- **Task prompt**: Please reproduce the lines of the records below from the one holding "Write the bpy" through the one holding "return a + (b - a) * t", inclusive, skipping all pictures.

==================================================

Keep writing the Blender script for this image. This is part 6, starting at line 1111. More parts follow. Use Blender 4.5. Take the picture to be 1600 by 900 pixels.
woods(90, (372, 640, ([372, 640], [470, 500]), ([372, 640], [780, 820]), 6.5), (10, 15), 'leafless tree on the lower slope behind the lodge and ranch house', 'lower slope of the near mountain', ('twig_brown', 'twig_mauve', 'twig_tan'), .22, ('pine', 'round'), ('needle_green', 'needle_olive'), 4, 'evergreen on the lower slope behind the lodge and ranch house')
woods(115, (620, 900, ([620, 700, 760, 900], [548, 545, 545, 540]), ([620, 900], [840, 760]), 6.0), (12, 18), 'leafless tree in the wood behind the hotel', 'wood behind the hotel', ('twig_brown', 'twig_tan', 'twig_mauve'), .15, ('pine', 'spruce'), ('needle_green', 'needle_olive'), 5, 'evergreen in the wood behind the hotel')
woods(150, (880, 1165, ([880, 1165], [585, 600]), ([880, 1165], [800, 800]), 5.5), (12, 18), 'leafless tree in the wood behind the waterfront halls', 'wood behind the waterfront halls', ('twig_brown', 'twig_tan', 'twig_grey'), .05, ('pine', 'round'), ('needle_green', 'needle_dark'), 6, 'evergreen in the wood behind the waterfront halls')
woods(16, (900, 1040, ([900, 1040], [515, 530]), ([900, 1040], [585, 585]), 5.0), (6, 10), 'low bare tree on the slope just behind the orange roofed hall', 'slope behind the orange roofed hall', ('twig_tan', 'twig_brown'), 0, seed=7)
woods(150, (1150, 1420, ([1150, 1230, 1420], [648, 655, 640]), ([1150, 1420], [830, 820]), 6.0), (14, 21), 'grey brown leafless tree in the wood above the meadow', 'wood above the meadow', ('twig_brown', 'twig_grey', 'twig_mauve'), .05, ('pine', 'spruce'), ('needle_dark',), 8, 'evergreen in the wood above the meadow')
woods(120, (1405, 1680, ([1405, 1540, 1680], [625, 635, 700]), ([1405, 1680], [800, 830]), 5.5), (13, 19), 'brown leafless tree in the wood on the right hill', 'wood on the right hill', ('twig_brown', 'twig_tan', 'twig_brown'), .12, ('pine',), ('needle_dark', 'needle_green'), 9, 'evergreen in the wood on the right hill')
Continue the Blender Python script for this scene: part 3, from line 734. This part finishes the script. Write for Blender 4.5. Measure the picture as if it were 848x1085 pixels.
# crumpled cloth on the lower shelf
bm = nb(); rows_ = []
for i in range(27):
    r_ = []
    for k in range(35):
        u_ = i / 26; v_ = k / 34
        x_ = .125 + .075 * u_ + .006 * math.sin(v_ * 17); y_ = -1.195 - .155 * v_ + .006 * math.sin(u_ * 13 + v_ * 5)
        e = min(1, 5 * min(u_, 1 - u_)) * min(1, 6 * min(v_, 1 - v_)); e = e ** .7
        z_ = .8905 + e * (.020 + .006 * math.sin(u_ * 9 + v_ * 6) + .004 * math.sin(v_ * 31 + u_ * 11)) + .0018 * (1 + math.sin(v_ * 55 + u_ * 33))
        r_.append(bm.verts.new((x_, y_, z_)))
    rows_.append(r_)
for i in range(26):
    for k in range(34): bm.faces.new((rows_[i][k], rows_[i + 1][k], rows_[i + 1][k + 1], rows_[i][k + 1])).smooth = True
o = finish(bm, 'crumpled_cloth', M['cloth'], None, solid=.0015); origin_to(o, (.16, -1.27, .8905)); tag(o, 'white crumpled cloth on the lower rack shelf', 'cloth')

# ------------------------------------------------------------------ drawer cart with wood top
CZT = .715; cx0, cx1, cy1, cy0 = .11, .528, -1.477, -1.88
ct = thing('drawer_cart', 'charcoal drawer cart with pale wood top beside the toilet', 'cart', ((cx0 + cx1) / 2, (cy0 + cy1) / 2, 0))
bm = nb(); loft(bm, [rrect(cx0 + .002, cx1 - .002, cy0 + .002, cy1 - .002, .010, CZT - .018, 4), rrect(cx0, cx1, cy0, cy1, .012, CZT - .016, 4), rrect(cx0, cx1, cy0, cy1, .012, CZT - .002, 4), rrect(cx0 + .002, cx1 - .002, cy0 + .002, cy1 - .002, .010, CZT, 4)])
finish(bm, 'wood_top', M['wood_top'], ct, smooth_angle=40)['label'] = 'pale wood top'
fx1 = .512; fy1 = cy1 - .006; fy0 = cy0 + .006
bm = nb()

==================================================

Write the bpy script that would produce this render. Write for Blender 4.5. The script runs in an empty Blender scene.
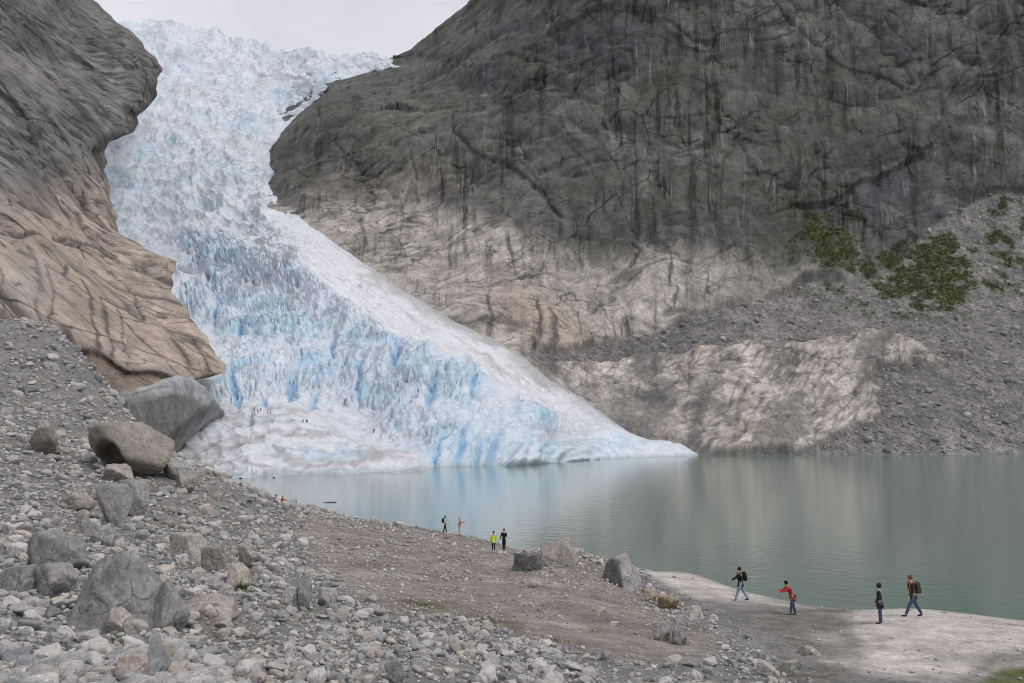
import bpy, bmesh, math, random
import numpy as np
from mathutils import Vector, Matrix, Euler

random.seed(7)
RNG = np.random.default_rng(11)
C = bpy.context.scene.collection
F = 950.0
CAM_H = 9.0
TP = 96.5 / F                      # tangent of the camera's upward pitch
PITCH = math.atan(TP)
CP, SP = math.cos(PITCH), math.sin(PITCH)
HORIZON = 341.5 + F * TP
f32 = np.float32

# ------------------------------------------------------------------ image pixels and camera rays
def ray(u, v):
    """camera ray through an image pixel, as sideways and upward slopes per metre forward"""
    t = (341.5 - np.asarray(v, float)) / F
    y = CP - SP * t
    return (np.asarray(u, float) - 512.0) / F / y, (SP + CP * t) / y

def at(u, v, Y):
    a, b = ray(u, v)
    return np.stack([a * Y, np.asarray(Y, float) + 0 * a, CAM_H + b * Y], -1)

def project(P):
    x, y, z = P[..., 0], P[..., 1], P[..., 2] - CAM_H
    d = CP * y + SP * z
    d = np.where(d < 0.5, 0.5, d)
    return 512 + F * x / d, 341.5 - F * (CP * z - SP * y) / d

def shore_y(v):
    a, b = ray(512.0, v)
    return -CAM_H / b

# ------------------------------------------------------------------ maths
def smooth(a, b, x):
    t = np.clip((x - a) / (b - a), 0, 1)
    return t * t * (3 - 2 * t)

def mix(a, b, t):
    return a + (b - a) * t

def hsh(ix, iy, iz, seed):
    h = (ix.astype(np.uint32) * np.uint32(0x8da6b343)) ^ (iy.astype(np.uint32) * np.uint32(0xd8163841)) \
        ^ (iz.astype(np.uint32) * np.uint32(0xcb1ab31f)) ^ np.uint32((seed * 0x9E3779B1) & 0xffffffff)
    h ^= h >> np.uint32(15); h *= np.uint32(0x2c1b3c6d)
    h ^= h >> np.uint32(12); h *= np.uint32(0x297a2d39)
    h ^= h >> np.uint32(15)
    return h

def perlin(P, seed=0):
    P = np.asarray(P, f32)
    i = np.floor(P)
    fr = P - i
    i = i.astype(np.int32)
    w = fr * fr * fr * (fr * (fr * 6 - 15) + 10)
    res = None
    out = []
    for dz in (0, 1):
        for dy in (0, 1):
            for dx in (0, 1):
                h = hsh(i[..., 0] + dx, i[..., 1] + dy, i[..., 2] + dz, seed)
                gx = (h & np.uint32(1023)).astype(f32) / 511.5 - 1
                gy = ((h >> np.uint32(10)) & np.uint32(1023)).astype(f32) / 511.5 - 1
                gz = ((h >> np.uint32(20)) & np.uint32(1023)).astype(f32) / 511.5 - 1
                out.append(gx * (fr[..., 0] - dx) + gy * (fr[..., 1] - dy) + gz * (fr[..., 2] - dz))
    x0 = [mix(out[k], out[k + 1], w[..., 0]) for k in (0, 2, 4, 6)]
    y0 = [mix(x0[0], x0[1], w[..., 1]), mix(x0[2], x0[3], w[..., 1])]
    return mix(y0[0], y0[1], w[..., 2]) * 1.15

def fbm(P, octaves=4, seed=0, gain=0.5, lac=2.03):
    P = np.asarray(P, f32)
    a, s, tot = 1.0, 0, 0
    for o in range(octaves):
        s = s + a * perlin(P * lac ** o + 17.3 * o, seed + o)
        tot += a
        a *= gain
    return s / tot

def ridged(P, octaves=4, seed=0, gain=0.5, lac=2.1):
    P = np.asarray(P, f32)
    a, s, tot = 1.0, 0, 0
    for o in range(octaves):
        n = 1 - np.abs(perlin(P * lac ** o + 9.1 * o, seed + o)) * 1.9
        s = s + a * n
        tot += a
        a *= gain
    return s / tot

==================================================

- **Complete answer**:
Write the bpy script that would produce this render. Write for Blender 4.5. The script runs in an empty Blender scene.
import bpy, bmesh, math, random
import numpy as np
from mathutils import Vector, Matrix, Euler

random.seed(7)
RNG = np.random.default_rng(11)
C = bpy.context.scene.collection
F = 950.0
CAM_H = 9.0
TP = 96.5 / F                      # tangent of the camera's upward pitch
PITCH = math.atan(TP)
CP, SP = math.cos(PITCH), math.sin(PITCH)
HORIZON = 341.5 + F * TP
f32 = np.float32

# ------------------------------------------------------------------ image pixels and camera rays
def ray(u, v):
    """camera ray through an image pixel, as sideways and upward slopes per metre forward"""
    t = (341.5 - np.asarray(v, float)) / F
    y = CP - SP * t
    return (np.asarray(u, float) - 512.0) / F / y, (SP + CP * t) / y

def at(u, v, Y):
    a, b = ray(u, v)
    return np.stack([a * Y, np.asarray(Y, float) + 0 * a, CAM_H + b * Y], -1)

def project(P):
    x, y, z = P[..., 0], P[..., 1], P[..., 2] - CAM_H
    d = CP * y + SP * z
    d = np.where(d < 0.5, 0.5, d)
    return 512 + F * x / d, 341.5 - F * (CP * z - SP * y) / d

def shore_y(v):
    a, b = ray(512.0, v)
    return -CAM_H / b

# ------------------------------------------------------------------ maths
def smooth(a, b, x):
    t = np.clip((x - a) / (b - a), 0, 1)
    return t * t * (3 - 2 * t)

def mix(a, b, t):
    return a + (b - a) * t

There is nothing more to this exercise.